Deflation would seem on the surface to be a good thing. Lower cost of living means things become more affordable, but with it comes a slowdown in productivity, eventually a decrease in wages and investment, and most likely a stagnant stock market. It was deflation that was a major factor in Japan’s “lost decade.”

Most notable are the comments of the Bank of Canada’s governor Mark Carney, who warned in a speech on Wednesday that despite strong fundamentals, Canada’s likely to see productivity and income decline.

“The global recession is deepening, with demand slowing sharply across all major regions in recent weeks. As a consequence, there have been further declines in the prices of many commodities and a deterioration in Canada’s terms of trade, which reduce Canadian incomes. The nature of the U.S. slowdown, with its acute weakness in the housing and auto sectors, is also particularly problematic for our exporters, Carney told the United Kingdom Trade of Commerce in London, England.

As a result, Carney hinted the BoC will likely be making further rate cuts in the near future.

“While domestic demand in Canada remains relatively healthy and the depreciation of the Canadian dollar will offset some of the declines in external demand, the risks to growth and inflation in Canada identified in the October Monetary Policy Report appear to have shifted to the downside,” he says. “Despite having already cut official interest rates in half over the past year and having a financial sector that is still functioning effectively, some further monetary stimulus will likely be required to achieve the inflation target over the medium term.”

In the U.S., which already has a federal rate at the very low 1%, asset prices continue to drop at near record levels.
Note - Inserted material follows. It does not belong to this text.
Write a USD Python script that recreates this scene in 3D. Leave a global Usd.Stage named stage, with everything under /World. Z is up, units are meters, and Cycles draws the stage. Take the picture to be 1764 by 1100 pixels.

In fact, the consumer price index had its single largest drop in more than 60 years as it dropped more than 1% to 3.7%. In a report entitled Deflation: You ain’t seen nothing yet, Sheryl King and David A. Rosenberg, economists with Merrill Lynch, warned deflation in the U.S. could be just getting under way.

“We are just at the tip of the deflation prints, in our view, and the pipeline price indexes in today’s report furiously sound this warning. Both the core intermediate and core crude goods prices dropped significantly, by 1.7% month-over-month (m/m) and 17% m/m respectively, pulled down by the collapse in commodity prices in the past couple of months,” King and Rosenberg note.

Michael Gregory, senior economist and managing director for BMO Capital Markets, says the U.S economy could see core inflation — a significant contributor to determining wages amongst other things — have annualized declines over a three-month period for the first time in more than 45 years.

“During the past three months alone, core CPI inflation has run at just a 1.1% annual rate — which is the lowest level since 2003 — which, in turn, was a time when the Fed was worrying about deflation and then-Fed Governor Ben Bernanke was musing about monetary policy implementation at the zero-bound for interest rates,” he says in a commentary released on Wednesday. “History, it seems, has a funny way of repeating itself. Indeed, in the 61-year history of the CPI, there has been only one month (during the 1960-61 recession) that three-month annualized core inflation has been negative. With retailers cutting their prices sharply heading into the holiday shopping season, history could repeat itself here too.”

King and Rosenberg are not willing to make a call yet on whether deflation is “benign” as it ended up being in 2003, or if this time around, asset price decline will be have a much more drastic and corrosive effect on the U.S. economy..

“The difference between 2003 and now is that monetary and fiscal policies were working back then, and the U.S. economy was on the verge of a massive upturn,” they write. “A benign decline in prices amidst a sluggish but recovering economy would be unwelcome but tolerable. But the price slashing now underway as the consumer beats a hasty retreat could allow that corrosive deflationary spiral to take hold — something the Fed wants to avoid at all costs.”